Mr. Kriner represented a Delaware corporation and its public shareholders in a class and derivative action alleging, among other things, that members of the board of directors of Randall Bearings, Inc. breached their fiduciary duties to the company and its stockholders and committed corporate waste in connection with an executive stock incentive plan which transferred approximately 30% of the company’s outstanding stock (200,000 shares) to 3 executive directors for a total cost of $200. In an opinion dated January 23, 2007, the Delaware Court of Chancery upheld all claims against the directors. Sample v. Morgan, 914 A.2d 647 (Del. Ch. 2007). In a subsequent opinion, the Court denied a motion to dismiss claims against company’s outside lawyer and his law firm. Sample v. Morgan, 2007 Del. Ch. LEXIS 166 (Nov. 27, 2007). On May 27, 2008, the parties agreed to the terms of a settlement of the claims which included rescission and cancellation of the executive stock incentive plan, return to the company of all 200,000 shares granted to the Defendant executives, $2.45 million in cash plus wide-ranging prospective governance provisions relating to future stockholder voting and any future executive incentive plans.

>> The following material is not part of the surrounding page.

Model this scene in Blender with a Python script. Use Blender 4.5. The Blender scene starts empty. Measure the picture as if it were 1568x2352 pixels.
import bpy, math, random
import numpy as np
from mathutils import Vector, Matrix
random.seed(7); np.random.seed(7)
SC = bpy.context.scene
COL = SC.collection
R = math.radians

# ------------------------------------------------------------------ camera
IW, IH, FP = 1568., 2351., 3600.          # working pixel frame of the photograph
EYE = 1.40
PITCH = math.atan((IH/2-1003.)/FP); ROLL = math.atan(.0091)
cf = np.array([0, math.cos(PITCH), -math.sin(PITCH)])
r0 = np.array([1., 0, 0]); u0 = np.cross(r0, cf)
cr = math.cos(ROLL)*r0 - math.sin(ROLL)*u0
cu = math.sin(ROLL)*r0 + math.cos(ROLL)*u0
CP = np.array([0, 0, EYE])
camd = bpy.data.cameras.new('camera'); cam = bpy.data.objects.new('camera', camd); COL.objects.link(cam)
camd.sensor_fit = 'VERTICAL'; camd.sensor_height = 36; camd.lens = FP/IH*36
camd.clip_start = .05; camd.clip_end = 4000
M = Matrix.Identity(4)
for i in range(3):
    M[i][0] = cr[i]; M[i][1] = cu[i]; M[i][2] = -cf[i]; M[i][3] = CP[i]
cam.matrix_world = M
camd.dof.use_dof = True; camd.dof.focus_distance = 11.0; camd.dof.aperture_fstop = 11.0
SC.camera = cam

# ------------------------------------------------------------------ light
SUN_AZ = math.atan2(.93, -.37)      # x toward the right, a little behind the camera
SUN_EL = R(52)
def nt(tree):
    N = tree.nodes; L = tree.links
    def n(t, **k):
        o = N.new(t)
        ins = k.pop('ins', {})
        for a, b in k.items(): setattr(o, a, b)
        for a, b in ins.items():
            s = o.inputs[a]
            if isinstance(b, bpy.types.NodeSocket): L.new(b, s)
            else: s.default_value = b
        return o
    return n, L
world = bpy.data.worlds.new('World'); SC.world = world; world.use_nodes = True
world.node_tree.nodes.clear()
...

The settlement was approved by the Court on August 5, 2008.

Mr. Kriner is an associate member of the Board of Bar Examiners of the Supreme Court of the State of Delaware.

In 2007 and 2008, Law & Politics named Mr. Kriner a Delaware Super Lawyer. Super Lawyers are the top 5 percent of attorneys in Delaware, as chosen by their peers and through the independent research of Law & Politics.